Former McDonald’s CEO Argues $15 Minimum Wage Would Reduce Job Opportunities

AP

Former McDonald’s CEO Ed Rensi warned against raising the federal minimum wage to $15 an hour, arguing that the shift would hamper the entry-level job experience needed for career advancement.

In an op-ed published on Fox News Wednesday, Rensi said that the wage hike would force job creators to offset higher labor costs through price increases on consumers, staff cuts, or a transition to automation.

Rensi wrote:

Most restaurant businesses—including McDonald’s and Famous Dave’s of America—are run by individual franchisees who by and large operate independently of corporate headquarters. These franchises are faced with slim profit margins, with business expenses like staff and rent offsetting a large chunk of revenues from sales. As such, franchisees are ill-prepared to pay their employees more for the same work if they hope to keep hiring new people and expand their business.

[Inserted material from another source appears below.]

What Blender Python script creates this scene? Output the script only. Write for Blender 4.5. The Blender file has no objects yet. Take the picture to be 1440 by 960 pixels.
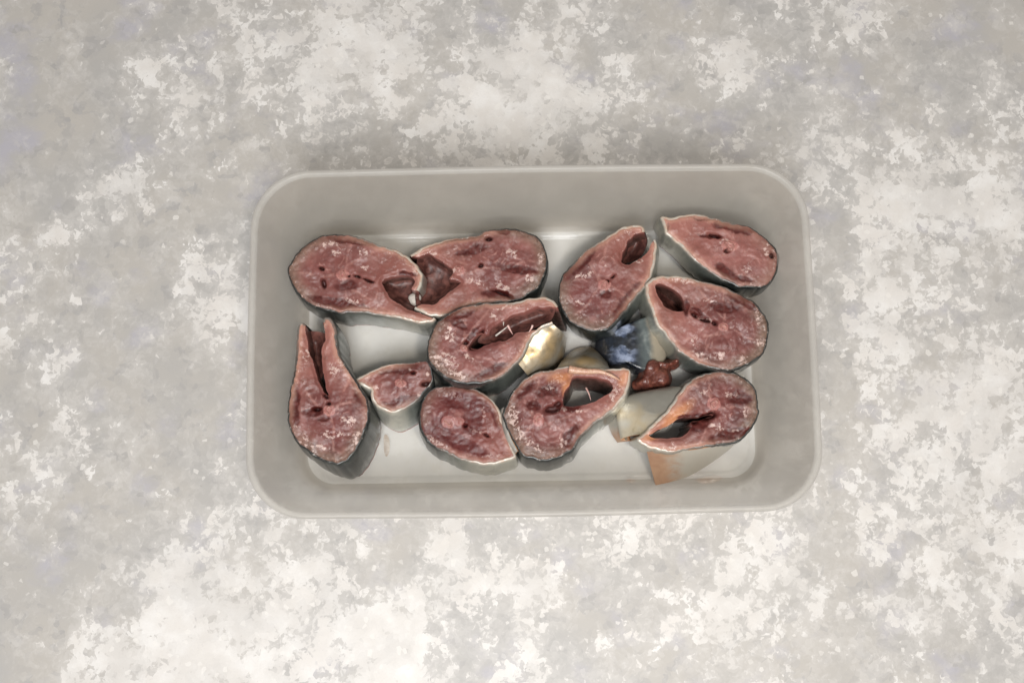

A $15 hourly wage would effectively make employees more expensive without increasing revenue, eating away at the profits job creators need to stay afloat.

McDonald’s has already installed self-service kiosks in roughly 600 U.S. locations to cut costs, he said, and the company is planning to place them in 400 more locations by the end of the year.

He argued that such a shift would most heavily impact inexperienced employees who most need entry-level career opportunities.

"The real tragedy here is that more machines mean fewer employees acquiring the tools they need to succeed," Rensi wrote. "Entry-level work at restaurant businesses is meant to teach once-inexperienced employees the skills they need to move up the career ladder."

The Fight for $15 campaign, which advocates for a $15-an-hour minimum wage, protested the McDonald’s shareholder meeting in Illinois last week demanding the fast-food company raise its base pay.

The protestors claimed that the pay raise was necessary for struggling families to make ends meet, but Rensi hit back and said the steep increase would instead be detrimental to upward mobility for entry-level employees.